Problem requirements:
Return the material exactly, first line through the line containing "R_ = math.radians", and nothing more. Pictures stay out.

Source records:
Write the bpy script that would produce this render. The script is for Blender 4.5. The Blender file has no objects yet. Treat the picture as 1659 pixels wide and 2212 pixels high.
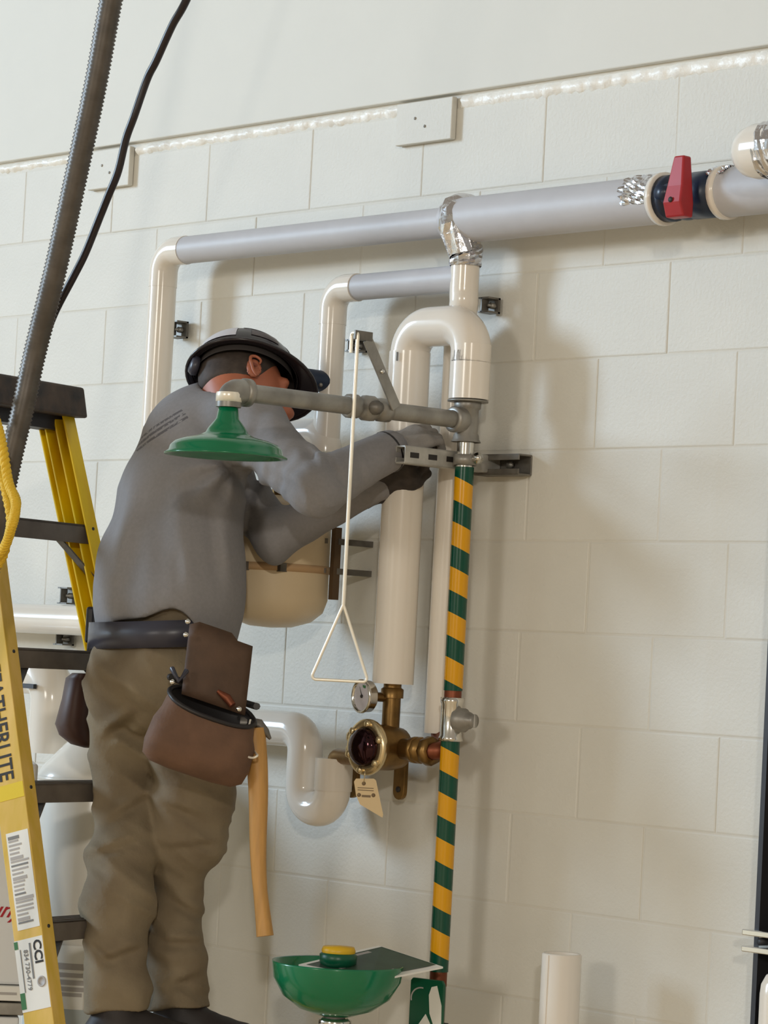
import bpy, math, random
import numpy as np
from mathutils import Vector, Matrix
random.seed(7); np.random.seed(7)
scene = bpy.context.scene
COL = scene.collection
R_ = math.radians

# ------------------------------------------------------------------ camera
CAM = np.array([4.4219, -4.7631, 1.5426])
YAW, PIT, ROL, FPX = 0.8394, 0.0494, -0.0527, 6507.0
W, H = 1659.0, 2212.0
_v = np.array([-math.sin(YAW)*math.cos(PIT), math.cos(YAW)*math.cos(PIT), math.sin(PIT)])
_r0 = np.array([math.cos(YAW), math.sin(YAW), 0.0])
_u0 = np.cross(_r0, _v)
_r = _r0*math.cos(ROL) - _u0*math.sin(ROL)
_u = _r0*math.sin(ROL) + _u0*math.cos(ROL)
cam_d = bpy.data.cameras.new('camera')
cam_d.sensor_fit = 'VERTICAL'; cam_d.sensor_height = 24.0
cam_d.lens = FPX/H*24.0
cam_d.clip_start = 0.05; cam_d.clip_end = 100
cam = bpy.data.objects.new('camera', cam_d); COL.objects.link(cam)
m = Matrix.Identity(4)
for i in range(3):
    m[i][0], m[i][1], m[i][2], m[i][3] = _r[i], _u[i], -_v[i], CAM[i]
cam.matrix_world = m
scene.camera = cam

# ------------------------------------------------------------------ light
scene.view_settings.view_transform = 'Standard'
scene.view_settings.look = 'None'
scene.view_settings.gamma = 1.0
scene.view_settings.use_curve_mapping = False
scene.view_settings.exposure = -0.04
world = bpy.data.worlds.new('world'); scene.world = world
world.use_nodes = True
bg = world.node_tree.nodes['Background']
bg.inputs[0].default_value = (1.0, 0.86, 0.68, 1); bg.inputs[1].default_value = 0.33

def area(name, loc, target, sx, sy, power, col):
    d = bpy.data.lights.new(name, 'AREA'); d.shape = 'RECTANGLE'; d.size = sx; d.size_y = sy
    d.energy = power; d.color = col
    o = bpy.data.objects.new(name, d); COL.objects.link(o)
    o.location = loc
    o.rotation_euler = (Vector(target)-Vector(loc)).to_track_quat('-Z', 'Y').to_euler()
    return o
TGT = (-0.5, -0.1, 1.9)
area('daylight_side_window', (-18.0, -13.4, 7.15), (0.5, -0.1, 1.7), 3.4, 6.1, 3150, (0.61, 0.80, 1.0))
area('daylight_front_window', (2.4, -15.7, 4.65), TGT, 2.4, 2.1, 330, (1.0, 0.94, 0.84))
area('daylight_far_window', (16.9, -15.7, 6.2), TGT, 0.6, 0.6, 850, (1.0, 0.94, 0.84))

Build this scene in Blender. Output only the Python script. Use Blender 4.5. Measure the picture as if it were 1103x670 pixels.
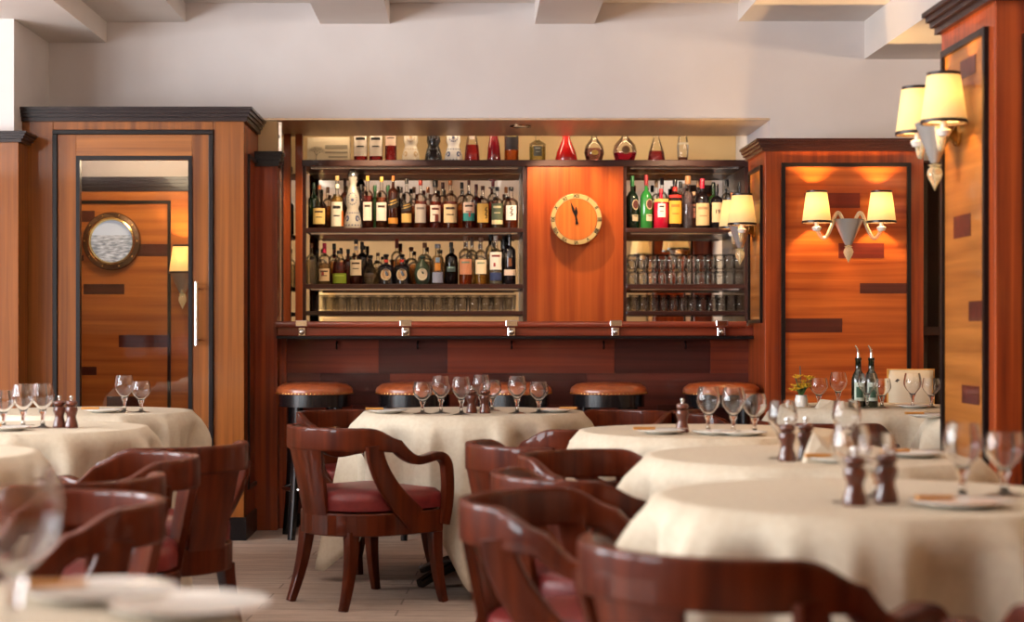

Exercise answer:
Write the bpy script that would produce this render. The script is for Blender 4.5. The Blender file has no objects yet. Treat the picture as 1659 pixels wide and 2212 pixels high.
import bpy, math, random
import numpy as np
from mathutils import Vector, Matrix
random.seed(7); np.random.seed(7)
scene = bpy.context.scene
COL = scene.collection
R_ = math.radians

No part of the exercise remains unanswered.